Publication: 2012, Melville's Marginalia Online. Jay Leyda published selected marginalia in this volume in The Melville Log (1951), 1:289-291. First transcribed in full by Walker Cowen, Melville's Marginalia, 2 vols., Harvard Dissertations in American and English Literature (New York: Garland, 1987), 2:353-484 (Cowen's dissertation was completed in 1965). "Melville's Notes (1849-51) in a Shakespeare Volume," Moby-Dick; or The Whale, eds. Harrison Hayford et al. (Evanston and Chicago: Northwestern University Press and the Newberry Library, 1988), 955-970.

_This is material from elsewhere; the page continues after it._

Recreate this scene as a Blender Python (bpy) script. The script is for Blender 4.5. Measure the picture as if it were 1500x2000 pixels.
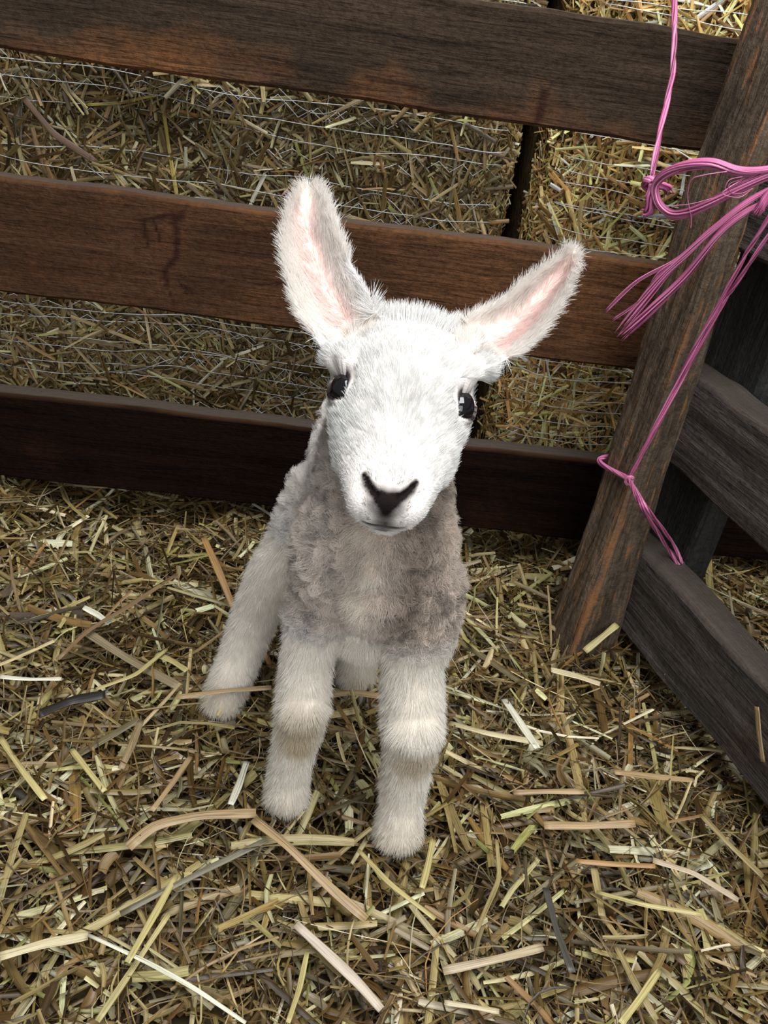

Selected studies that cite this copy: Charles Olson, "Lear and Moby-Dick," Twice a Year 1 (Fall-Winter 1938): 165-189, and Call Me Ishmael (New York: Reynal & Hitchcock, 1947). F.O. Matthiessen, American Renaissance: Art and Expression in the Age of Emerson and Whitman (London: Oxford University Press, 1941), see especially 423-431. Julian Markels, Melville and the Politics of Identity: from King Lear to Moby-Dick (Urbana: University of Illinois Press, 1993). Geoffrey Sanborn, "The Name of the Devil: Melville's Other 'Extracts' for Moby-Dick," Nineteenth-Century Literature 47 (Sept. 1992): 212-35, and "Lounging on the Sofa with Leigh Hunt: A New Source for the Notes in Melville's Shakespeare Volume," Nineteenth-Century Literature 63 (June 2008): 104-15. Hershel Parker, Herman Melville: A Biography, 2 vols. (Baltimore and London: Johns Hopkins University Press, 1996 and 2002). Scott Norsworthy, "Melville's Notes from Thomas Roscoe's The German Novelists," Leviathan: A Journal of Melville Studies 10.3 (October 2008): 1-31. Christopher Ohge, Steven Olsen-Smith and Elisa Barney Smith, “‘At the Axis of Reality’: Melville’s Marginalia in The Dramatic Works of William Shakespeare,” Leviathan: A Journal of Melville Studies 20.2 (June 2018): 37-67.